Теперь он получил возможность учиться у второго знаменитого химика: в Эколь Нормаль преподавал профессор Балар, прославивший себя открытием элемента брома. Но деятельный по натуре Пастер не мог ограничиться только слушанием лекций, он жаждал вплотную приблизиться к науке, у него чесались руки в ожидании работы, и он не мог спокойно видеть, как лаборанты взвешивают, пересыпают, смешивают и проделывают множество других манипуляций со всякими порошками, кристаллами и зловонными веществами. Он уже тогда мечтал все делать сам, наглядность опытов пленила его и, недолго думая, он напросился в помощники к препаратору Дюма — Барруелю. Здесь он проводил воскресные дни и праздники. Кроме того, он слушал лекции по минералогии у чудаковатого профессора Делафосса, рассеянного и равнодушного ко всему, кроме своих кристаллов, лекции по физике и математике и по многим другим предметам. А в остальное время, когда он не был занят уроками в пансионе Барбэ, занимался в библиотеке Эколь Нормаль, поглощая огромное количество научных статей и книг.

В сущности, «остального времени» у него не оставалось, и он жаловался Шапюи, с которым умудрялся иногда видеться, что у него совершенно не хватает времени на практические занятия в лаборатории. Во всяком случае, чтобы поработать над фосфором — так называл он требующий многих часов опыт по получению чистого фосфора, — ему приходится вставать в три часа ночи, а в четыре быть уже у лабораторного стола.

Шапюи резонно заметил:

— Но ведь это совсем не обязательно! При прохождении курса химии достаточно ознакомиться теоретически с методикой получения фосфора.

— Ах, почему ты не химик! — ответил на это Пастер. — Тогда бы ты не задавал таких вопросов и мы бы вместе с тобой дни и ночи проводили в лаборатории…
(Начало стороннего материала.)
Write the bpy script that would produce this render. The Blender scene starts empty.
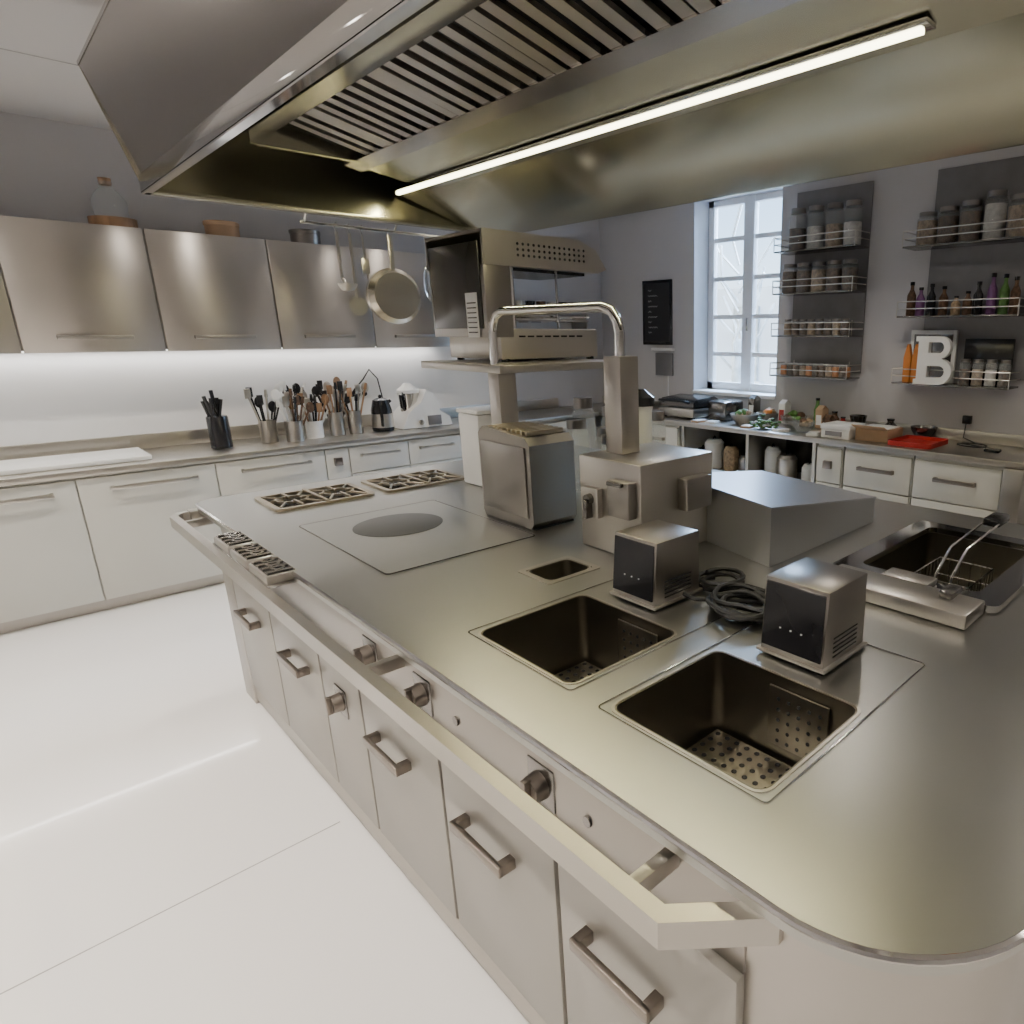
import bpy, bmesh, math, random
from mathutils import Vector, Matrix
random.seed(7)
scene=bpy.context.scene
# ------------------------------------------------------------------ materials
def _base(name):
    m=bpy.data.materials.new(name); m.use_nodes=True
    nt=m.node_tree; b=nt.nodes['Principled BSDF']
    return m,nt,b
def mat(name,col,metal=0,rough=.5,var=.06,nscale=6,stretch=(1,1,1),rvar=.02,bump=0,alpha=1,emit=None,es=0,coat=0,aniso=0,arot=0):
    m,nt,b=_base(name); N=nt.nodes; L=nt.links
    tc=N.new('ShaderNodeTexCoord'); mp=N.new('ShaderNodeMapping'); mp.inputs['Scale'].default_value=stretch
    L.new(tc.outputs['Object'],mp.inputs['Vector'])
    no=N.new('ShaderNodeTexNoise'); no.inputs['Scale'].default_value=nscale; no.inputs['Detail'].default_value=4
    L.new(mp.outputs[0],no.inputs['Vector'])
    cr=N.new('ShaderNodeValToRGB')
    c0=[max(0,c*(1-var)) for c in col]; c1=[min(1,c*(1+var)) for c in col]
    cr.color_ramp.elements[0].position=.3; cr.color_ramp.elements[1].position=.7
    cr.color_ramp.elements[0].color=(*c0,1); cr.color_ramp.elements[1].color=(*c1,1)
    L.new(no.outputs['Fac'],cr.inputs[0]); L.new(cr.outputs[0],b.inputs['Base Color'])
    mr=N.new('ShaderNodeMapRange'); mr.inputs['From Min'].default_value=.3; mr.inputs['From Max'].default_value=.7
    mr.inputs['To Min'].default_value=max(0,rough-rvar); mr.inputs['To Max'].default_value=min(1,rough+rvar)
    L.new(no.outputs['Fac'],mr.inputs['Value']); L.new(mr.outputs[0],b.inputs['Roughness'])
    if bump:
        bp=N.new('ShaderNodeBump'); bp.inputs['Strength'].default_value=bump; bp.inputs['Distance'].default_value=.002
        L.new(no.outputs['Fac'],bp.inputs['Height']); L.new(bp.outputs[0],b.inputs['Normal'])
    b.inputs['Metallic'].default_value=metal; b.inputs['Alpha'].default_value=alpha
    b.inputs['Coat Weight'].default_value=coat
    if aniso:
        b.inputs['Anisotropic'].default_value=aniso; b.inputs['Anisotropic Rotation'].default_value=arot
        tg=N.new('ShaderNodeTangent'); tg.direction_type='RADIAL'; tg.axis='Z'; L.new(tg.outputs[0],b.inputs['Tangent'])
    if emit:
        b.inputs['Emission Color'].default_value=(*emit,1); b.inputs['Emission Strength'].default_value=es
    return m
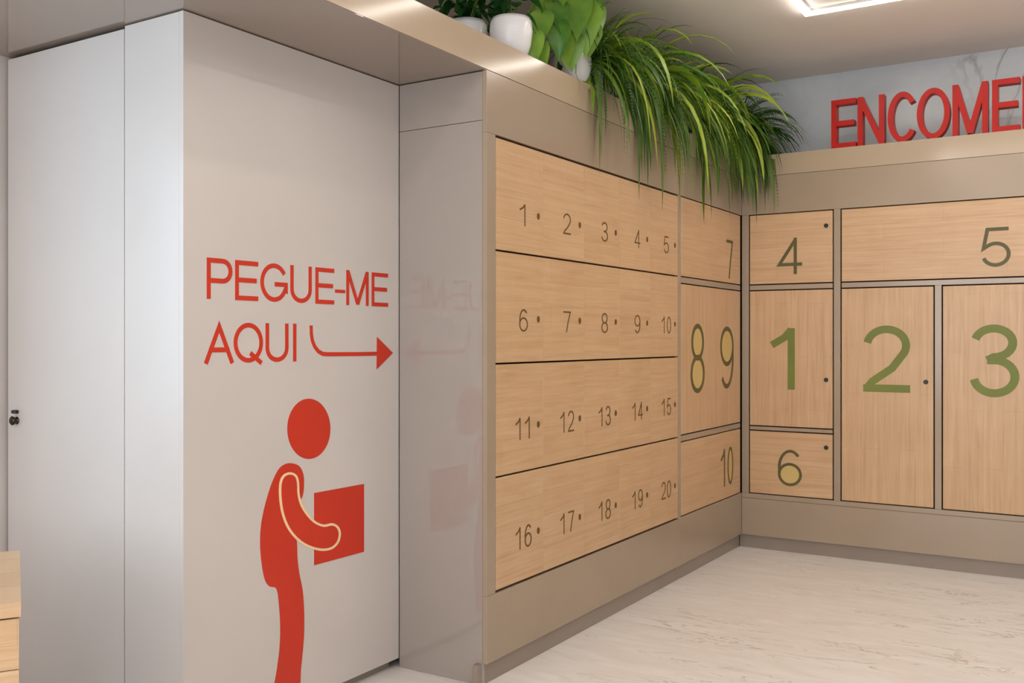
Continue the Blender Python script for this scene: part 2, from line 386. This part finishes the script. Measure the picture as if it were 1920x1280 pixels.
# pictogram of a figure carrying a parcel
V7 = lambda u, v: onX(440+0.4378*u, 720+0.4378*v, XS)
def smooth_closed(pts, n=4):
    out = []; k = len(pts)
    for i in range(k):
        p0, p1, p2, p3 = [Vector(pts[(i+j-1) % k]) for j in range(4)]
        for q in range(n):
            t = q/n
            out.append(0.5*((2*p1)+(-p0+p2)*t+(2*p0-5*p1+4*p2-p3)*t*t+(-p0+3*p1-3*p2+p3)*t**3))
    return out
flat('figure_head', [V7(*p) for p in arc(317, 191, 92, 129, 0, 360, 48)[:-1]], M['red'], -0.0005, 0.0015, 'red round head of the figure')
body = [(240, 338), (275, 350), (293, 385), (296, 430), (291, 475), (277, 505), (262, 560), (258, 620), (266, 680), (268, 740), (276, 810), (290, 880), (296, 960), (297, 1050), (292, 1130), (283, 1220), (275, 1300),
        (225, 1304), (172, 1300), (180, 1225), (192, 1130), (195, 1040), (190, 950), (179, 876), (150, 866), (130, 840), (117, 780), (109, 700), (111, 620), (122, 550), (140, 480), (160, 420), (185, 368), (210, 345)]
flat('figure_body', [V7(p[0], p[1]) for p in smooth_closed(body, 3)], M['red'], -0.0005, 0.0015, 'red stooping body and leg of the figure')
flat('figure_parcel', [V7(*p) for p in ((340, 466), (553, 427), (553, 717), (340, 775))], M['red'], -0.0005, 0.0015, 'red parcel held out by the figure')
arm = [(235, 387), (256, 396), (264, 425), (266, 470), (279, 520), (308, 565), (342, 597), (380, 611), (415, 605), (435, 616), (443, 640), (435, 673), (412, 696), (378, 703), (340, 697), (300, 680), (265, 653), (235, 615), (215, 570), (203, 520), (198, 460), (201, 420), (213, 396)]
sm = smooth_closed(arm, 3); k = len(sm); outl = []
for i in range(k):
    d = (sm[(i+1) % k]-sm[i-1]).normalized(); outl.append(sm[i]+Vector((d.y, -d.x))*10.5)
flat('arm_outline', [V7(p[0], p[1]) for p in outl], M['cream'], -0.0004, 0.0022, 'thin cream outline around the arm')
flat('figure_arm', [V7(p[0], p[1]) for p in sm], M['red'], 0.0, 0.0029, 'red bent arm of the figure')

# ================================================================== LOCKER BANKS
def door_mesh(name, dims, mat, key, cache={}):
    if key not in cache:
        bm = bmesh.new(); a, b, c = dims
        add_box(bm, -a/2, a/2, -b/2, b/2, -c/2, c/2, 0.0015)
        bmesh.ops.recalc_face_normals(bm, faces=bm.faces)
        me = bpy.data.meshes.new(name); bm.to_mesh(me); bm.free(); me.materials.append(mat); cache[key] = me
    return cache[key]

TH = 0.018
def door(bank, side, h0, h1, z0, z1, grain):
    """side 'L': face at XL, h along Y;  side 'B': face at YB, h along X"""
    W, Hh = round(h1-h0, 4), round(z1-z0, 4)
    dims = (TH, W, Hh) if side == 'L' else (W, TH, Hh)
    me = door_mesh('door', dims, M['wood_v' if grain == 'v' else 'wood_h'], (side, W, Hh, grain))
    c = Vector((XL-TH/2, (h0+h1)/2, (z0+z1)/2)) if side == 'L' else Vector(((h0+h1)/2, YB+TH/2, (z0+z1)/2))
    return link('door', me, bank, c)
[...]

Он, конечно, добился своего и был страшно горд, когда провел весь процесс лабораторного получения фосфора и добыл, наконец, из пережженных и раздробленных им же самим костей шестьдесят граммов этого элемента. Какие только запахи не вдыхал он в эти часы, какие только манипуляции не проделывал! Он гордо написал на этикетке банки слово «Фосфор», и рука его дрожала от утомления, а буквы разъезжались вкривь и вкось. Но он заслужил похвалу Барруеля, и это была первая похвала серьезного ученого, которую он успел заработать в первые же месяцы своих занятий.